Si un élément figé dans le celluloïd pouvait s’écarter de ses contours, il montrerait le vertige du néant, les profondeurs insondables de ce qui ne fut jamais. Cet impensable écart ouvre les portes battantes de l’imaginaire, libère la folle du logis – et délivre ainsi l’insoutenable clé des champs.
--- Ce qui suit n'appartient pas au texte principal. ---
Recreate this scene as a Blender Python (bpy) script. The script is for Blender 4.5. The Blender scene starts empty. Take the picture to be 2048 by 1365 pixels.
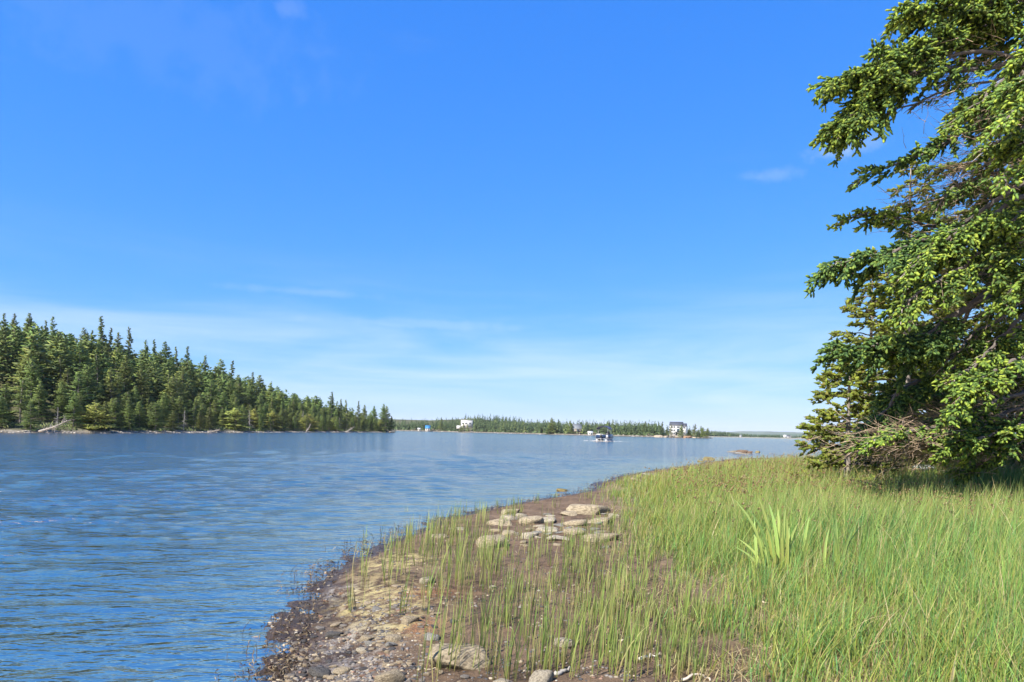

La Stimmung du désir infini

Si nous entrons dans le rituel cinématographique des salles obscures, nous constatons que l’espace de la projection (notre éloignement par rapport à l’écran où se meuvent des ombres) n’est que le constat d’un manque. Le spectateur, de son siège au premier ou au dixième rang, s’approprie subjectivement la distance de contemplation, déterminant ainsi un espace haptique, qui n’est que tension vers ces ombres mouvantes. Aspiration vers l’image, c’est ce que nous sommes dès lors que nous nous prêtons au jeu de la projection - captifs de ce qui, de l’écran, nous absorbe et nous invite. En d’autres mots : plus on s’éloigne de l’écran, plus on se creuse jusqu’au devenir que ces vingt-quatre images par seconde laissent supposer. Que le cinéma soit le digne héritier de l’illusionnisme, de l’hypnose et de la médiumnité ne devrait plus être remis en cause. Le cinéma est un panégyrique du leurre.

Cinéma eidétique

De chaque image à laquelle on serait tenté de croire, nous réclamons, vingt-quatre fois par seconde, un art qui dépasse les données perceptives. Ceci est le défi suprême du cinéma : l’exacerbation de l’intervalle. Qu’il arrive à nous faire comprendre, en une séquence, la vraie figuration – l’intensité d’une absence. De notre absence au monde. On tracerait ainsi l’histoire occulte du visible, un grand bréviaire des vaincus. La revanche des invisibles, des non-photogéniques, du hors-champ et du hors-cadre. L’assouvissement des affamés.

La persistance de l’invisible

Ce que la poésie ne peut qu’approfondir (plonger, comme Cavafy, dans le vertige de ce qui ne peut revenir ni à la mémoire ni à la vie), le cinéma se plaît à l’aplatir. Le septième art arpente en surface les bords de ce qui échappe, inéluctablement. Il est donc une manière de battre les sentiers de l’invisible, d’élargir le paradigme de l’impossible.

Le cinéma, comme tout départ, est cet éternel inchoatif: le photogramme est son propre lieu d’exil. Puisqu’il se propose de figurer l’invisibilité par ce qu’elle contamine ou ce qu’elle hante, il est fêlure – manque.

On ne veut pas reproduire un souvenir ou dire une réminiscence. Les véritables questions que se pose le cinéma à une époque où les images menteuses prolifèrent : comment filmer un départ ? un oubli ?

Peut-on dépasser le monochrome noir du Dasein? Filmer : creuser, ainsi, et se creuser, comme disait Celan, jusqu’à l’autre – jusqu’à son inéluctable absence, vingt-quatre, vingt-cinq fois par seconde.